Wednesday, December 11, 2013

GOD, TRINITY, INFINITY


Moving on from all things are numbers to how Pythagoras and his disciples have addressed the mystery of God, we should not be surprised that numbers are playing an essential role here, too. In Bertrand Russell’s words, The combination of mathematics and theology… began with Pythagoras. The whole conception of the eternal world, revealed to the intellect, but not to the senses, is derived from him. (On the other hand, this conception, rather paradoxically, is not limited to the intellect. As Russell himself observes, “personal religion is derived from ecstasy [the irrational element!], theology, from mathematics; and both are found in Pythagoras.”) But for him, Christians would not have thought of Jesus Christ as the Word; but for him, theologians would not have sought logical proofs of God and immortality. (Even though Russell traces the idiocy of proving God’s existence to Pythagoras, my quarrel is not with him, but with the later theologians who should have known better.)

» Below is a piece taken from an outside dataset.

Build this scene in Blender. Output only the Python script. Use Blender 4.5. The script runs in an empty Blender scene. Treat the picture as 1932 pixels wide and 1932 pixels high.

Returning to Aristotle, he writes in Physics that the Pythagoreans “both hold that the infinite is being, and divide it.” The most interesting thing about this, is that the most difficult intellectual problem of Christian theology, namely, God’s Oneness and Infinity, the latter ostensibly indivisible, and directly corresponding to One, rather than to Many, becomes divisible into a triad, that is the Trinity, without any objection from Christian philosophy whatsoever; but by the same token such a conclusion was reached by Pythagoras well before the Christian theological challenge so that he cannot possibly be suspected of some secret Christian agenda. Neither, of course, can be Aristotle. Yet another excerpt in the same vein comes here from his De coelo, and it happens to be even more explicit in this connection: “As the Pythagoreans say, all things are defined by threes; for end and middle and beginning constitute the number of the All, and also the number of the Triad.”

The key point that I wish to be making here is that by placing number above infinity, the Pythagoreans did not really solve the mystery of the Deity, but only came up with a superior concept of the number, turning it into a substitute for God. Their most significant failing, however, is that their concept of the Deity is devoid of the ethical component, and in an important quote elsewhere they allow evil to partake of infinity, which is a fatal flaw of their construct, in my opinion.

Dividing the Infinite downgrades the Infinite, and raises the power of numbers to a status above Divinity, thus, in these numbers, the Pythagoreans have actually found their substitute for God. As for the power of the Triad, the so obvious association with the mystery of the Trinity, which I mentioned earlier, does leap to mind, but this association would be wrong and superficial, from my personal point of view. My idea of the Trinity has always meant the three Manifestations of One God, which has nothing to do with the right or left of presumably the middle; the beginning, the middle, and the end. But what strikes me as very clever is the unity of space and time, hidden in the concept of the Pythagorean Triad, yet the said Triad somehow fails to reach beyond these Kantian Undinge, and, therefore, the Infinite has to be free of these limitations and non-divisible by mere definition. As I said before, in this entry, the said Triad would make sense only as “God,” who thus controls the Universe--- by arranging it into “before, now, and after,” on the one hand, and into “the beginning, the middle and the end,” on the other. But this simplistic arrangement is all riddled with holes, as Aristotle rightly observes in the following passage:

“Since there are some who say that there is a ‘right’ and ‘left’ of the heavens, as, for instance, those called Pythagoreans-- for such is their doctrine,-- we must investigate whether it is as they say. Wherefore one of the Pythagoreans might be surprised in that they say that there are only these two first principles, the right and the left, and they pass over four of them as not having the least validity; for, there is no less difference up and down, and front and back than there is right and left in all creatures.

And now, to bring this entry to an end, here is another passage from Aristotle’s Metaphysics ii.9:300a15:

“The same holds true for those who construct the heavens out of numbers; for some construct nature out of numbers, as do certain of the Pythagoreans.”

Previously I observed that the Pythagoreans ascribe divinity to numbers in a manner that makes numbers a substitute for God. In this last passage, numbers are, in fact, acting as God: The heavens being constructed out of numbers can easily read as numbers creating the heavens. Which now renders self-evident my final reference for the reader to my earlier entry …And God Was Number in the Philosophy section.